We proceed to create a plan.  We decide, based on the order of the day, that I should eat when I get my hair done (I was the last appointment – about 3 hours from breakfast) and when we’re leaving the hotel to do pictures before the ceremony.  Then is the ceremony and reception and I’m on my own after that.

Things are a little hectic at the salon.  Six girls, six completely different hairstyles, three hairdressers.  It is finally my turn in the chair and I look something akin to deer in headlights.  I am so very self-concious about my hair.  About the damage that a year-long relapse into an eating disorder has created.  It does not go unnoticed and the hairdresser mentions it.

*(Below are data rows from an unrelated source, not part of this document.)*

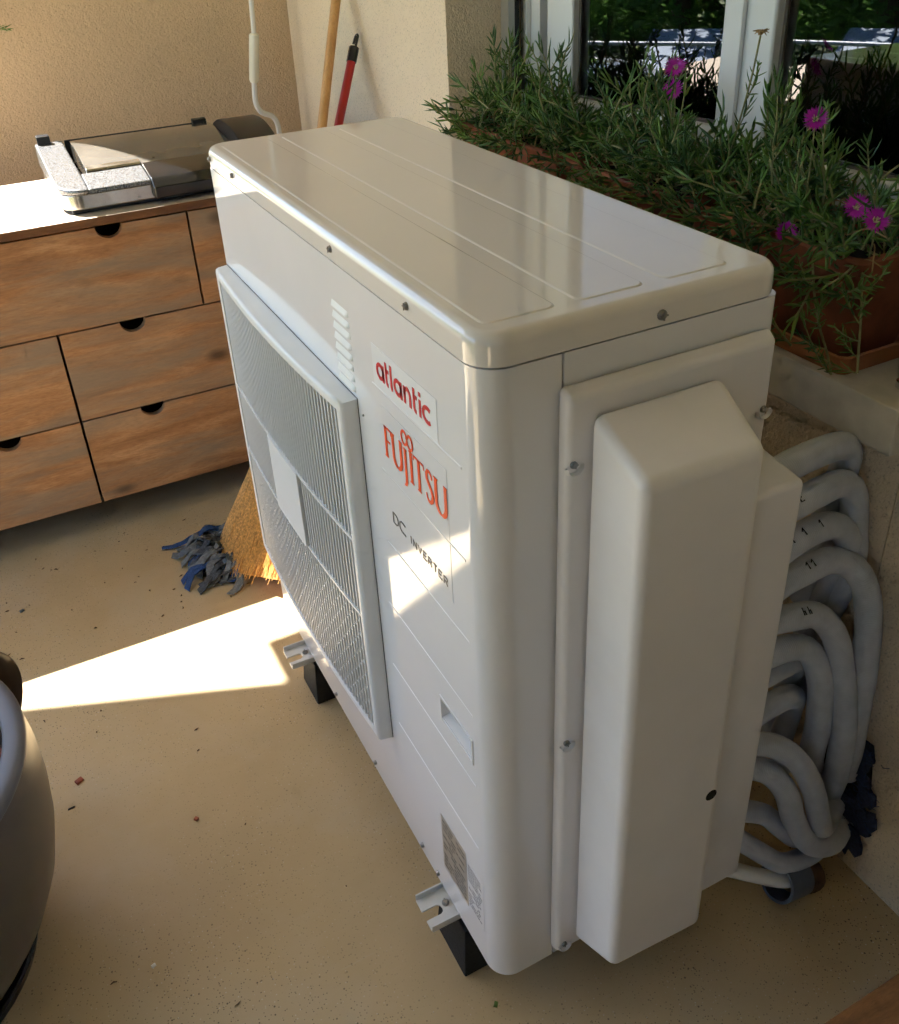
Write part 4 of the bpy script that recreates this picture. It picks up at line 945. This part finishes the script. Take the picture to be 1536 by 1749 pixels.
for i in range(52):
    x = random.uniform(-.62, -.02); y = random.uniform(1.16, 1.62)
    if i % 6 == 0: y = random.uniform(.2, 1.1); x = random.uniform(-.55, -.05)
    L_ = random.uniform(.0015, .006); a = random.uniform(0, 3.14); d = Vector((math.cos(a), math.sin(a), 0))*L_
    cr.tube([Vector((x, y, .0015))-d, Vector((x, y, .0015+random.uniform(0, .002)))+Vector((d.y, -d.x, 0))*.3, Vector((x, y, .0015))+d], [.0006, random.uniform(.0009, .002), .0005], 5)
obj('dry_crumbs', cr, 'crumb', label='dry brown plant crumbs scattered over the floor before the sideboard', cat='debris', kind='stuff', smooth=0)
# ivy hanging at the end of the back wall
iv = thing('hanging_ivy', (-.24, 2.36, 1.20), 'small tuft of green leaves at the top left wall end', 'ivy')
obj('stem', MB().tube([(-.30, 2.38, 1.9), (-.26, 2.37, 1.5), (-.235, 2.36, 1.2)], .002, 6), 'stem', iv)
random.seed(2)
for i in range(22):
    o = obj('sprig', SPR[i % 12], None, iv, loc=(-.235+random.uniform(-.05, .035), 2.36+random.uniform(-.03, .02), random.uniform(1.185, 1.5))); o.rotation_euler = (random.uniform(-2, 2), random.uniform(-2, 2), random.uniform(0, 6)); o.scale = (.6,)*3

# ------------------------------------------------------------------ outside: railing, fence, shelters, trees (mirrored in the glass)
rl = thing('terrace_railing', (-2.35, -.2, 0), 'dark iron terrace railing along the open garden side', 'railing')
obj('top_rail', rbox((-2.375, -3.18, .94), (-2.335, 1.9, .965), .004, 2), 'iron', rl)
BARM = MB().tube([(0, 0, .06), (0, 0, .94)], .006, 6).mesh('bar', 60)
obj('bottom_rail', MB().box((-2.365, -3.18, .045), (-2.345, 1.9, .06)), 'iron', rl)
for k in range(42): obj('bar', BARM, 'iron', rl, loc=(-2.355, -3.12+.12*k, 0))
for y in (-3.15, -1.5, .2, 1.88): obj('post', MB().box((-2.37, y-.02, 0), (-2.34, y+.02, .939)), 'iron', rl)
fa, fb = Vector((-4.6, 9.3, 0)), Vector((-7.2, 4.4, 0)); fd = (fb-fa).normalized(); fL = (fb-fa).length
fn = thing('garden_fence', (-5, 7.4, -1.1), 'pale blue iron garden fence mirrored in the window glass', 'fence')
obj('top_rail', MB().tube([fa, fb], .022, 8), 'fenceiron', fn)
obj('lower_rail', MB().tube([fa-Vector((0, 0, .9)), fb-Vector((0, 0, .9))], .015, 8), 'iron', fn)
pk = MB().tube([(0, 0, -.9), (0, 0, 0)], .007, 6).mesh('picket', 60)
for k in range(int(fL/.34)): obj('picket', pk, 'iron', fn, loc=fa+fd*(.17+.34*k))
for k in range(4): obj('post', MB().tube([fa+fd*(fL*k/3)-Vector((0, 0, 1.1)), fa+fd*(fL*k/3)+Vector((0, 0, .03))], .03, 8), 'iron', fn)
def shelter(c, L_, D_, rz, zr, label):
    t = thing('garden_shelter', (c[0], c[1], -1.1), label, 'shelter')
    def P(u, v, z): return Vector((c[0]+u*math.cos(rz)-v*math.sin(rz), c[1]+u*math.sin(rz)+v*math.cos(rz), z))
    for k in range(6):
        u0, u1 = -L_/2+L_*k/6+.005, -L_/2+L_*(k+1)/6-.005
        obj('roof_sheet', MB().hexa([P(u0, -D_/2, zr-.35), P(u1, -D_/2, zr-.35), P(u1, D_/2, zr), P(u0, D_/2, zr)], [P(u0, -D_/2, zr-.33), P(u1, -D_/2, zr-.33), P(u1, D_/2, zr+.02), P(u0, D_/2, zr+.02)]), 'roofblue', t, smooth=0)
    for u in (-L_/2+.1, L_/2-.1):
        obj('post', MB().tube([P(u, -D_/2+.08, -1.1), P(u, -D_/2+.08, zr-.34)], .04, 8), 'shed', t); obj('post', MB().tube([P(u, D_/2-.08, -1.1), P(u, D_/2-.08, zr-.03)], .04, 8), 'shed', t)
    obj('back_boards', MB().hexa([P(-L_/2+.1, D_/2-.2, -1.1), P(L_/2-.1, D_/2-.2, -1.1), P(L_/2-.1, D_/2-.16, -1.1), P(-L_/2+.1, D_/2-.16, -1.1)], [P(-L_/2+.1, D_/2-.2, zr-.08), P(L_/2-.1, D_/2-.2, zr-.08), P(L_/2-.1, D_/2-.16, zr-.08), P(-L_/2+.1, D_/2-.16, zr-.08)]), 'shed', t, smooth=0)
shelter((-9.25, 7.05), 3.8, 2.2, R(56.5), -.36, 'long pale blue roofed shelter mirrored in the window panes')
def tree(x, y, hgt, rad, mats, label, n=2600, base=.15, seed=1, ls=.11):
    random.seed(seed); t = thing('garden_tree', (x, y, -1.1), label, 'tree', 'garden trees beyond the terrace'); tk = MB()
    tk.tube([(x, y, -1.15), (x+.05, y, -1.1+hgt*.3), (x, y+.05, -1.1+hgt*.75)], [.16*rad/1.6, .11*rad/1.6, .03], 8)
    limbs = []
    for k in range(9):
        a = k*2.4; z = -1.1+hgt*random.uniform(.2, .6); e = Vector((x+math.cos(a)*rad*.75, y+math.sin(a)*rad*.75, z+hgt*random.uniform(.1, .3))); limbs.append(e)
        tk.tube(smoothpath([(x, y, z), Vector((x, y, z)).lerp(e, .5)+Vector((0, 0, .1)), e], 3), [.05]*4+[.035, .02, .012], 6)
    obj('trunk', tk, 'barkt', t)
    cl = []
    for k in range(46):
        a = random.uniform(0, 6.28); zz = random.uniform(base, 1); rr = rad*math.sqrt(max(.05, 1-((zz-.55)/.6)**2))*random.uniform(.35, 1.0)
        cl.append((Vector((x+rr*math.cos(a), y+rr*math.sin(a), -1.1+hgt*zz)), rad*random.uniform(.16, .34)))
    for mi, mat in enumerate(mats):
        mb = MB()
        for i in range(n//len(mats)):
            c, r_ = random.choice(cl[mi::len(mats)]); d = Vector((random.gauss(0, 1), random.gauss(0, 1), random.gauss(0, .8))).normalized(); p = c+d*r_*random.uniform(.5, 1.05)
            u = Vector((random.gauss(0, 1), random.gauss(0, 1), random.gauss(0, .6))).normalized(); v = u.orthogonal().normalized(); s_ = ls*random.uniform(.6, 1.3)
            mb.add([p-u*s_, p+v*s_*.42, p+u*s_, p-v*s_*.42], [(0, 1, 2, 3)])
        me = bpy.data.meshes.new('crown'); me.from_pydata(mb.v, [], mb.f); me.update(); obj('crown', me, mat, t, kind='stuff')
tree(-5.9, 8.7, 2.1, .95, ('treeleaf', 'treeleaf2'), 'small bright green bush beside the garden fence', seed=1, n=2200, ls=.07, base=.05)
tree(-8.4, 11.4, 4.6, 1.9, ('treeleaf2', 'treeleaf'), 'tall dark green tree near the fence corner', seed=2, n=3600, ls=.12, base=.08)
tree(-11.0, 10.2, 4.4, 1.9, ('treeleaf', 'treeleaf2'), 'leafy green tree right behind the shelter', seed=3, n=3600, ls=.12, base=.08)
tree(-12.2, 7.4, 3.6, 1.9, ('treeleaf', 'blossom'), 'green and rust coloured tree behind the shelter', seed=4, n=3600, ls=.12, base=.08)
tree(-12.0, 3.6, 4.2, 2.1, ('treeleaf2', 'treeleaf'), 'round green tree out across the garden from the pot', seed=5, n=2600, ls=.14)
tree(-13.5, 13.5, 6.4, 3.2, ('treeleaf2', 'treeleaf'), 'tallest dark tree at the far end of the garden', seed=6, n=5200, ls=.20, base=.03)
tree(-16.5, 9.5, 6.0, 3.2, ('treeleaf2', 'treeleaf'), 'wide dark tree at the far left of the garden', seed=8, n=5200, ls=.20, base=.03)
tree(-16.0, 4.5, 5.4, 3.0, ('treeleaf2', 'treeleaf'), 'dark spreading tree behind the round green one', seed=9, n=4600, ls=.20, base=.03)

# even shading on the large flat faces of bevelled parts
for o in list(bpy.data.objects):
    if o.type != 'MESH' or o.name.split('.')[0] in ('slat', 'screw', 'slat_bridges', 'lettering', 'small_lettering', 'printed_rows', 'bar', 'picket', 'sprig'): continue
    r_ = o
    while r_.parent: r_ = r_.parent
    if r_.name.split('.')[0] in ('outdoor_unit', 'wooden_sideboard', 'casement_window', 'table_grill', 'window_sill', 'wooden_table', 'rubber_foot'):
        w = o.modifiers.new('weighted_normals', 'WEIGHTED_NORMAL'); w.keep_sharp = True; w.weight = 80
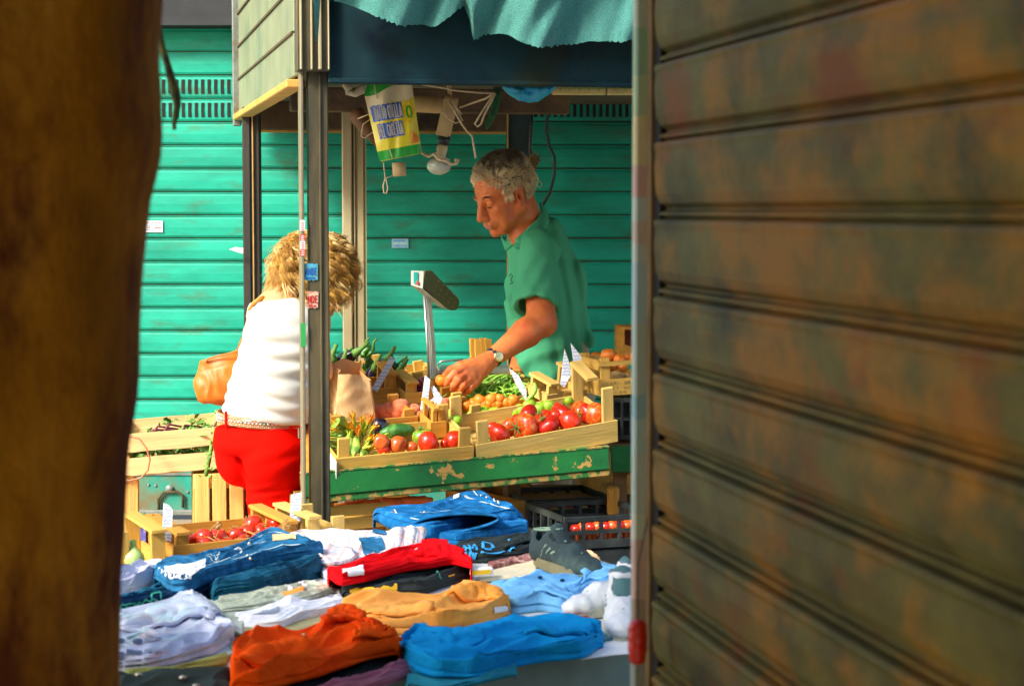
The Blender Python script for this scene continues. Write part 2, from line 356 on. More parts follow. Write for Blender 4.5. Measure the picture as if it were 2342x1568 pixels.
def ribbon(mb, pts, w, nrm=None):
    """flat stroke along 3D points; nrm = normal or list of normals"""
    pts = [Vector(q) for q in pts]; n = len(pts)
    vs = []
    for i, q in enumerate(pts):
        t = pts[min(i+1, n-1)]-pts[max(i-1, 0)]
        if t.length < 1e-9: t = Vector((1,0,0))
        t.normalize(); nn = Vector(nrm[i]) if isinstance(nrm, list) else Vector(nrm); s = t.cross(nn); s = s.normalized() if s.length > 1e-6 else Vector((0,0,1))
        vs += [q-s*w/2, q+s*w/2]
    mb.add(vs, [(2*i, 2*i+2, 2*i+3, 2*i+1) for i in range(n-1)])
def lettering(text, f, w=.12, gap=.28, squeeze=1.0):
    """strokes of a word in uv (0..1) handed to f(u,v)->(point,normal); yields lists"""
    tot = sum(.6 if c != ' ' else .4 for c in text)+gap*(len(text)-1); x = 0; out = []
    for c in text:
        for s in FONT.get(c, []):
            dense = []
            for a, b in zip(s[:-1], s[1:]):
                for k in range(4): dense.append((a[0]+(b[0]-a[0])*k/4, a[1]+(b[1]-a[1])*k/4))
            dense.append(s[-1]); out.append([f((x+q[0])/tot, q[1]) for q in dense])
        x += (.6 if c != ' ' else .4)+gap
    return out
def text_mesh(name, text, f, w, m, parent, gap=.28):
    mb = MB()
    for s in lettering(text, f, gap=gap): ribbon(mb, [a for a, b in s], w, [b for a, b in s])
    return mb.build(name, m, parent)
def sticker(x0, x1, y0, y1, m, word, mw, jag=True):
    z1 = 1.6-(y0-480)/FPX*5.3; z0 = 1.6-(y1-480)/FPX*5.3
    a, b = (x0-684)/FPX*5.3/math.cos(YAW), (x1-684)/FPX*5.3/math.cos(YAW); n = 10; pts = []
    for i in range(n+1): pts.append((a+(b-a)*i/n, -.0005, z1-random.random()*.003*jag))
    for i in range(n+1): pts.append((b-(b-a)*i/n-random.random()*.002*jag, -.0005, z0+random.random()*.004*jag))
    q = MB(); q.prism([Vector(k) for k in pts], (0, -.001, 0)); o = q.build('sticker', m, pf)
    f = lambda u, v: (Vector((a+(b-a)*(.06+.88*u), -.0024, z0+(z1-z0)*(.34+.38*v))), (0,-1,0))
    text_mesh('sticker_print', word, f, .0032, mw, o)
    f = lambda u, v: (Vector((a+(b-a)*(.12+.7*u), -.0024, z0+(z1-z0)*(.08+.14*v))), (0,-1,0))
    text_mesh('sticker_print', word+'NE', f, .0012, mw, o)
sticker(693, 723, 602, 642, m_bs, 'ANDE', m_dblue); sticker(699, 724, 665, 706, m_rs, 'NDE', m_dred)
for k, (y0, y1, m, mw) in enumerate([(503, 528, m_paper, m_redink), (536, 551, m_redink, m_paper), (551, 570, m_paper, m_redink), (570, 585, m_redink, m_paper), (738, 792, ink((.02,.30,.06)), m_paper)]):
    z1 = 1.6-(y0-480)/FPX*5.3; z0 = 1.6-(y1-480)/FPX*5.3; q = MB(); q.box((.0055, -.0088+.0005, (z0+z1)/2), (.0135, .0012, z1-z0)); o = q.build('edge_sticker', m, pf)
    q = MB()
    if k < 4:
        for i in range(int((z1-z0)/.005)): q.box((.0055, -.0096, z0+.003+i*.005), (.008, .0008, .0018))
        q.build('sticker_print', mw, o)
# upper corner cover, ribbed
p = MB(); zt2 = 2.75
p.box((PW/2-.003, -.006, (ZF+zt2)/2+.02), (PW+.012, .05, zt2-ZF), bev=.003); cc = p.build('corner_cover', m_post, st)
p = MB()
for x, w_ in ((.002, .006), (.03, .005), (.052, .008), (.075, .004)): p.box((x, -.034, (ZF+zt2)/2+.02), (w_, .012, zt2-ZF-.01), bev=.0015)
p.build('cover_rib', m_alu, cc)
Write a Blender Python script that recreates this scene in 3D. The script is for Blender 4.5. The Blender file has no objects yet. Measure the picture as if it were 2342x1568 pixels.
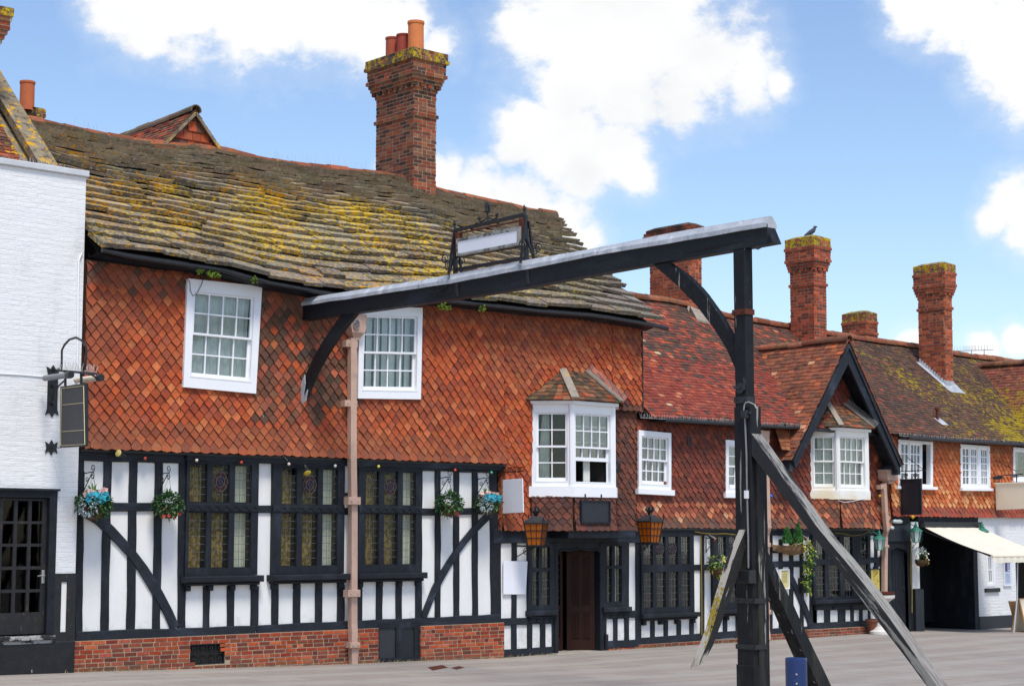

Nobody reminds me to eat.  I can feel my head start to get a little swimmy – just a little fuzzy, a little difficulty concentrating, a little light-headed.  I weigh my options.  I could skip my snack.  Nobody is watching or paying that much attention.  Nobody would notice.

I would notice, of course.  Already during the course of the trip I’ve blacked out multiple times, skipped meals, skipped snacks, caused my friend and her fiance’ to worry (to the point that her fiance’ flat-out stated that he was worried about me and offered to find me something I would eat).  I would know that I let my eating disorder run the day.  I would know that when my friend was reciting the vows she wrote, I was desperately trying not to pass out.  I would know.

I call to one of the girls in the corner.

“Hey, can somebody grab me the granola bar from my purse?  I need to have a snack.”